We went really early so parking was nice and easy but it gets super busy as the day goes on. You can tell straight away that this playground is a little different. It’s probably better suited to slightly older kids, or if you’re there with toddlers you’ll need to watch them as you can lose sight of them behind the hills.

In addition to hills there are tunnels and scrambling walls, a large climbing net, double flying fox and an excellent swing section. There are cool slides too but beware, if it’s hot they’re not cool at all. There’s also an awesome 12 metre high climbable treehouse-style structure that overlooks the entire playground and that older kids will enjoy.

We wandered down to the riverside which was lovely as you can look at the various boats passing by. If you’re up for a coffee or refreshment, there’s the Armoury Wharf Cafe and there’s a little kiosk right next to the water play area, which is where the toilets are located as well.

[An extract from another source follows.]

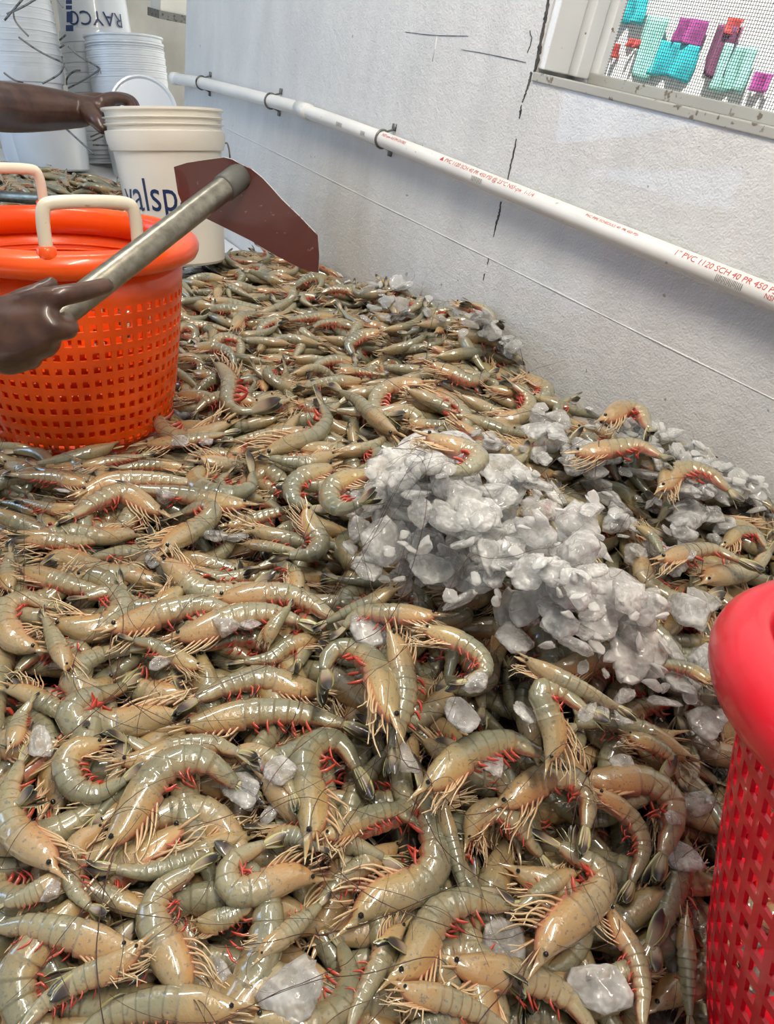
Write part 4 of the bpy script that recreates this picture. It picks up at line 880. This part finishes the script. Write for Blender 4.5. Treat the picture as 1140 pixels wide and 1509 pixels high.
make_basket('fish_basket', 'crimson red plastic fish basket with a thick rolled rim at the right edge', RED_B, RED_A, RED_S, M['red'], 'net', [], N=66, rows=15)
# ================================================================ buckets
def bucket_profile(H, rt, rb):
    e = lambda h: rb + (rt - rb) * h / H
    o = [(.0005, 0), (rb * .96, 0), (rb, .006)]
    o += [(e(H * .74), H * .74), (e(H * .74) + .006, H * .745), (e(H * .80) + .010, H * .80), (e(H * .865) + .010, H * .862), (e(H * .87) + .003, H * .868)]
    for k in (.905, .945): o += [(e(H * k) + .002, H * (k - .012)), (e(H * k) + .009, H * (k - .004)), (e(H * k) + .009, H * k), (e(H * k) + .002, H * (k + .004))]
    o += [(e(H) + .002, H * .975), (e(H) + .008, H * .985), (e(H) + .008, H), (e(H) - .002, H), (e(H) - .004, H * .98), (rb - .004, .006), (.0005, .006)]
    return o
def wrap_text(s, size, base, axis, face, r, h_mid, mat_, parent, off, flip=False, name='lettering', ang0=0.0, squash=1.0, taper=0.0):
    v, f = text_mesh(s, size); a = unit(axis); fv = unit(face - a * (face @ a)); rt = np.cross(a, fv)         # rt: towards the viewer's left/right
    if proj(base + rt * .1)[0] < proj(base)[0]: rt = -rt
    x = (v[:, 0] - (v[:, 0].min() + v[:, 0].max()) * .5) * squash; y = v[:, 1] - size * .35
    if flip: x, y = -x, -y
    th = x / r + ang0; pts = base + np.outer(h_mid + y, a) + (np.cos(th)[:, None] * fv + np.sin(th)[:, None] * rt) * (r + .0008 + taper * y)[:, None]
    q = MB(); q.add(pts, f); return q.obj(name, mat_, parent, False, off)
BH = .334; bk = empty('paint_bucket', BUCKET_B); bo = shift(BUCKET_B); tag(bk, 'cream white paint bucket with navy lettering, held by its rim', 'bucket')
q = MB(); lathe(q, bucket_profile(BH, .1285, .107), BUCKET_B, BUCKET_A, 64); bb = q.obj('body', M['bucket'], bk, True, bo); bb.data.set_sharp_from_angle(angle=.5)
wrap_text('valspar', .100, BUCKET_B, BUCKET_A, -BUCKET_B, .1170, .160, M['navy'], bb, bo, ang0=-.28, squash=.74, taper=.065)
rt_ = unit(np.cross(ray(240, 200), BUCKET_A)); rt_ = rt_ if proj(BUCKET_B + rt_ * .1)[0] > proj(BUCKET_B)[0] else -rt_
e0 = BUCKET_B + BUCKET_A * .265 + rt_ * .133; q = MB(); tube(q, rounded([e0, e0 + rt_ * .008, e0 + rt_ * .010 - BUCKET_A * .04, e0 + rt_ * .002 - BUCKET_A * .085 + unit(BUCKET_B) * .03, e0 - rt_ * .03 - BUCKET_A * .11 + unit(BUCKET_B) * .10], .25, 2), .0022, 6); q.obj('bail_wire', M['galv'], bk, True, bo)
# stacks of nested buckets far behind
NTH = ['bottom', 'second', 'third', 'fourth', 'fifth', 'sixth', 'seventh', 'eighth', 'ninth', 'tenth', 'eleventh', 'twelfth', 'thirteenth', 'fourteenth', 'fifteenth', 'sixteenth']
def stack(pb, pt, depth_z, n, pitch, rt, rb, H, what, inverted=False):
    b0 = on_z(pb[0], pb[1], TABLE_Z + .004); a = BUCKET_A; outl = []; pr = bucket_profile(H, rt, rb)
    if inverted: pr = [(r, H - h) for r, h in pr]
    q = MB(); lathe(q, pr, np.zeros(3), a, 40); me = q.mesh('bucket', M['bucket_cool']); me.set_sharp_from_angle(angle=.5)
    for k in range(n):
        o = link('bucket', me); bk_ = b0 + a * pitch * k; o.location = Vector(bk_ + UP); outl.append((o, shift(bk_)))
        tag(o, what if n == 1 else '%s bucket%s of the %s' % (NTH[k], ' from the bottom' if k else '', what), 'bucket', None if n == 1 else 'buckets in the ' + what)
    return outl, b0, a
sA, bA, aA = stack((60, 245), (36, -60), 2.95, 12, .034, .138, .118, .37, 'white nested stack at the left edge')
sA2, bA2, aA2 = stack((82, 252), (76, 100), 2.75, 1, .03, .140, .125, .21, 'single bluish white bucket standing behind the bare forearm')
sB, bB, aB = stack((172, 240), (141, -60), 3.35, 12, .034, .138, .124, .37, 'upside-down white stack with navy lettering', True)
sC, bC, aC = stack((211, 262), (185, 60), 3.05, 6, .023, .138, .112, .37, 'ribbed white stack nearest the far corner')
zA = lambda y: 2.53 - .455 * (245 - y) / 385
zB = lambda y: 2.82 - .455 * (240 - y) / 350
def bail(st_, pts, dz, k=None):
    k = k if k is not None else int(np.clip(len(st_) * (1 - pts[0][1] / 150), 0, len(st_) - 1)); root, off = st_[k]
    q = MB(); tube(q, rounded([P(x, y, dz(y)) for x, y in pts], .25, 2), .0032, 6); q.obj('bail_wire', M['galv'], root, True, off)
z9 = lambda x, y: (x / 4.385, y / 4.385)
for pts in ([z9(30, 130), z9(90, 60), z9(150, -10)], [z9(45, 90), z9(140, 50), z9(230, -5)], [z9(85, 75), z9(95, 140), z9(185, 235)], [z9(120, 240), z9(260, 340), z9(420, 410)], [z9(275, 540), z9(390, 480), z9(415, 420)],
            [z9(25, 470), z9(90, 520), z9(150, 535)], [z9(400, 360), z9(405, 400), z9(435, 460)], [z9(370, 0), z9(410, 50)]): bail(sA, pts, zA)
for pts in ([z9(440, 300), z9(520, 370), z9(650, 440), z9(655, 480)], [z9(650, 445), z9(540, 520), z9(440, 570)], [z9(430, 550), z9(430, 500), z9(480, 455), z9(520, 455)], [z9(385, 260), z9(425, 225)], [z9(385, 310), z9(415, 290)]): bail(sB, pts, zB)
bail(sA2, [z9(380, 790), z9(480, 880), z9(605, 995)], lambda y: 2.36)
bail(sB, [z9(585, 885), z9(640, 860), z9(680, 850)], zB); bail(sB, [z9(600, 910), z9(665, 880)], zB); bail(sB, [z9(600, 937), z9(700, 940)], zB)
tb, oB = sB[8]
# printing of the upside-down buckets
pw = P(150, 24, 3.05); wrap_text('RAYCO', .066, bB + aB * (np.dot(P(150, 24, zB(24) + .14) - bB, aB)), aB, -bB, .138, 0.0, M['navy'], tb, oB, True, ang0=.02)
tb2 = bB + aB * (np.dot(P(101, 25, 3.1) - bB, aB)); q = MB(); 
for k, (x0, x1, y0, y1) in enumerate([(97, 108, 37, 46), (98, 107, 17, 33), (97, 106, 0, 6), (97, 106, 8, 14)]):
    c = [P(x, y, zB(y) + .07) for x, y in ((x0, y0), (x1, y0), (x1, y1), (x0, y1))]; d_ = unit(c[0]) * .004; q.add(c + [p + d_ for p in c], [(0, 1, 2, 3), (7, 6, 5, 4), (0, 4, 5, 1), (1, 5, 6, 2), (2, 6, 7, 3), (3, 7, 4, 0)])
q.obj('printed_label', M['navy'], tb, False, oB)
# lid leaning in front of the stack
lc = P(212, 162, 2.45); la = unit(unit(-lc) * .9 + np.array([0, 0, .35])); ld = empty('bucket_cover', lc); tag(ld, 'round white bucket lid standing on edge behind the cream bucket', 'lid'); lo_ = shift(lc)
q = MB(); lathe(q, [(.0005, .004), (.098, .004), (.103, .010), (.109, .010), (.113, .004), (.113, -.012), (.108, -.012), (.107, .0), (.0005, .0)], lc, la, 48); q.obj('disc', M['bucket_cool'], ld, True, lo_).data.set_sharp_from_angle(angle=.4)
# far white post with a metal foot
pc = P(254, 26, 3.3); q = MB(); box(q, (pc[0] - .075, pc[1] - .05, pc[2] + .02), (pc[0] + .065, pc[1] + .08, CEIL_Z)); o = q.obj('trim_1', M['bucket'], None, False, UP); o['kind'] = 'structure'; o['label'] = 'white post hanging above the far corner'
q = MB(); box(q, (pc[0] - .085, pc[1] - .06, pc[2] - .012), (pc[0] + .075, pc[1] + .09, pc[2] + .02)); q.obj('metal_foot', M['galv'], o, False, UP)
# pole lying on the far shrimp
pa, pb_ = P(-25, 287, 2.12), P(150, 300, 2.16); q = MB(); tube(q, [pa, pa * .3 + pb_ * .7, pb_], .0165, 14); o = q.obj('metal_pole', M['steel'], None, True, UP); tag(o, 'grey metal pole lying on the far shrimp behind the orange basket', 'pole')
# ================================================================ hoe
h0, h1 = P(52, 492, .785), P(350, 262, 1.0); hv = unit(h1 - h0); hoe = empty('hoe', h1); ho = shift(h1); tag(hoe, 'metal hoe with rusty brown blade held over the orange basket', 'hoe')
q = MB(); tube(q, [h0 - hv * .012, h0, h0 * .5 + h1 * .5, h1 - hv * .01, h1], [.0155, .0162, .0162, .0162, .015], 18); q.obj('handle', M['steel'], hoe, True, ho)
q = MB(); tube(q, [h1 - hv * .035, h1 - hv * .032, h1 + hv * .006], [.0162, .0182, .0182], 18); q.obj('socket', M['blackprint'], hoe, True, ho)
nb = unit(hv * .75 + unit(h1) * .6); bl = [(256, 246), (275, 240), (300, 236), (330, 232), (342, 235), (354, 242), (370, 249), (386, 262), (400, 277), (415, 294), (440, 318), (468, 347), (470, 375), (469, 402), (455, 400), (438, 393), (405, 376), (370, 355), (330, 335), (285, 313), (268, 300), (262, 285)]
B0 = [ray(*p) * ((nb @ h1) / (nb @ ray(*p))) for p in bl]; th = nb * .0032; k = len(B0); q = MB(); q.add(B0 + [p + th for p in B0], [tuple(range(k)), tuple(range(2 * k - 1, k - 1, -1))], mat=0); q.add(B0 + [p + th for p in B0], [(i, i + k, (i + 1) % k + k, (i + 1) % k) for i in range(k)], mat=1)
q.obj('blade', [M['blade'], M['edge']], hoe, False, ho)
# ================================================================ person: both bare arms reach into the frame, the body stands left of it
def capsules(chains):
    q = MB()
    for pts, rad in chains:
        pts = np.asarray(pts, float); rad = np.asarray(rad, float); fine, _ = catmull(np.c_[pts, rad], max(6, len(pts) * 5)); t0 = unit(fine[1, :3] - fine[0, :3]); t1 = unit(fine[-1, :3] - fine[-2, :3]); P_, R_ = [], []
        for a in (1.0, .8, .45): P_.append(fine[0, :3] - t0 * fine[0, 3] * a * .98); R_.append(fine[0, 3] * math.sqrt(max(.02, 1 - a * a)))
        for r_ in fine: P_.append(r_[:3]); R_.append(r_[3])
        for a in (.45, .8, 1.0): P_.append(fine[-1, :3] + t1 * fine[-1, 3] * a * .98); R_.append(fine[-1, 3] * math.sqrt(max(.02, 1 - a * a)))
        tube(q, P_, R_, 14)
    return q
shR, shL = np.array([-.30, .98, -.06]), np.array([-.26, 1.36, -.06]); neck, pel = np.array([-.30, 1.16, .0]), np.array([-.42, 1.15, -.58])
wr = P(-28, 492, .755); el = np.array([-.12, .80, -.32]); wl = P(116, 163, 1.78); ell = P(-60, 148, 1.52)
ch = [([pel, pel * .5 + neck * .5, neck + [0, 0, -.08]], [.13, .125, .12]), ([shR, neck + [0, 0, -.06], shL], [.06, .075, .06]), ([neck + [0, 0, -.05], neck + [.02, 0, .06]], [.055, .052]), ([neck + [.03, 0, .12], neck + [.035, 0, .20]], [.072, .085]),
      ([shR, el * .5 + shR * .5 + [0, 0, -.02], el], [.055, .046, .040]), ([el, el * .6 + wr * .4, wr], [.041, .043, .029]), ([shL, ell * .5 + shL * .5, ell], [.055, .048, .044]), ([ell, P(0, 157, 1.64), P(60, 160, 1.72), wl], [.049, .054, .050, .039])]
for s in (-1, 1): ch.append(([pel + [0, .09 * s, -.02], pel + [.02, .10 * s, -.45], pel + [-.02, .10 * s, -.86]], [.085, .06, .045])); ch.append(([pel + [-.03, .10 * s, -.885], pel + [.16, .11 * s, -.888]], [.032, .03]))
# right hand around the hoe handle, index finger stretched along it
Q = lambda x, y, d: P(x, y, d)
ch += [([wr, Q(10, 470, .748), Q(55, 445, .742)], [.026, .024, .014]), ([wr, Q(15, 490, .742), Q(66, 470, .734)], [.027, .028, .0165]), ([wr, Q(12, 510, .742), Q(60, 498, .736)], [.027, .026, .0165]), ([wr, Q(8, 525, .752), Q(40, 522, .745)], [.024, .020, .015]),
       ([Q(48, 447, .738), Q(85, 437, .732), Q(125, 429, .752), Q(156, 421, .775)], [.0145, .0115, .0102, .0092]),
       ([Q(62, 470, .732), Q(82, 484, .734), Q(100, 484, .748), Q(98, 470, .772)], [.0145, .0120, .0112, .0100]),
       ([Q(58, 498, .735), Q(66, 512, .748), Q(76, 500, .772), Q(72, 486, .785)], [.0140, .0120, .0110, .0095]), ([Q(40, 522, .745), Q(46, 530, .758), Q(54, 518, .778)], [.0125, .0110, .0095]),
       ([Q(5, 460, .765), Q(38, 440, .785), Q(62, 428, .800), Q(76, 418, .806)], [.016, .0125, .0105, .0085])]
# left hand over the bucket rim
ch += [([wl, Q(142, 154, 1.80), Q(166, 150, 1.815)], [.036, .028, .019]), ([wl, Q(142, 162, 1.77), Q(158, 158, 1.78)], [.036, .030, .018])]
for k, (dx, dd) in enumerate([(0, -.04), (4, -.008), (6, .022), (3, .05)]):
    ch.append(([Q(150 + dx, 151 - k, 1.80 + dd), Q(170 + dx, 145 - k * .3, 1.825 + dd), Q(189 + dx, 150, 1.85 + dd), Q(197 + dx, 166, 1.86 + dd)], [.0175, .0150, .0135, .0115]))
ch.append(([Q(132, 165, 1.75), Q(142, 178, 1.72), Q(151, 190, 1.715)], [.023, .0185, .0135]))
pr_ = np.array([pel[0], pel[1], FLOOR_Z]); per = capsules(ch).obj('person', M['skin'], None, True, UP); tag(per, 'person with bare dark arms, one hand on the hoe, the other on the bucket', 'person')
rm = per.modifiers.new('remesh', 'REMESH'); rm.mode = 'VOXEL'; rm.voxel_size = .0042; rm.use_smooth_shade = True
sm = per.modifiers.new('smooth', 'SMOOTH'); sm.factor = .5; sm.iterations = 4
def garment(name, chs, m, vox=.012):
    o = capsules(chs).obj(name, m, per, True, UP); r_ = o.modifiers.new('remesh', 'REMESH'); r_.mode = 'VOXEL'; r_.voxel_size = vox; r_.use_smooth_shade = True; return o
garment('shirt', [([pel + [0, 0, -.02], pel * .5 + neck * .5, neck + [0, 0, -.09]], [.15, .142, .135]), ([shR, neck + [0, 0, -.075], shL], [.072, .082, .072]), ([shR, shR * .55 + el * .45], [.07, .062]), ([shL, shL * .6 + ell * .4], [.07, .062])], M['cloth'])
garment('trousers', [([pel + [0, .085 * s, 0], pel + [.02, .10 * s, -.45], pel + [-.02, .10 * s, -.82]], [.10, .078, .066]) for s in (-1, 1)], M['trouser'])
garment('hair', [([neck + [.0, 0, .20], neck + [.015, 0, .235]], [.083, .075])], M['hair'])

The one negative of the park, and unfortunately in summer it’s a big one, is that there’s just not enough shade. There are only a handful of umbrellas which obviously get snapped up quickly and there are minimal trees. The area is in desperate need of some shade sails. If you’re hard core in the heat then you’ll probably be able to hack it. But for this reason alone, next time we visit we’ll do so when it’s cooler, even if this means sacrificing the water play.

There’s heaps of other stuff to do in the area so you could easily make a day of it with bike and segway riding, walking, the BirdLife Discovery Centre, picnicking and they even have a Gallery which is open on weekends. It’s worth visiting sydneyolympicpark.com.au to help plan your day.

 

Not so far afield – If you’re not up for some quality car time with the small people, Fagan Park is one of our all time favourites that’s a little closer to the Hills. You can read more about it here. There’s also West Epping Park which was redeveloped reasonably recently and is awesome – again, not too far to go either.

What other parks do you feel are worthy of the drive a little further afield?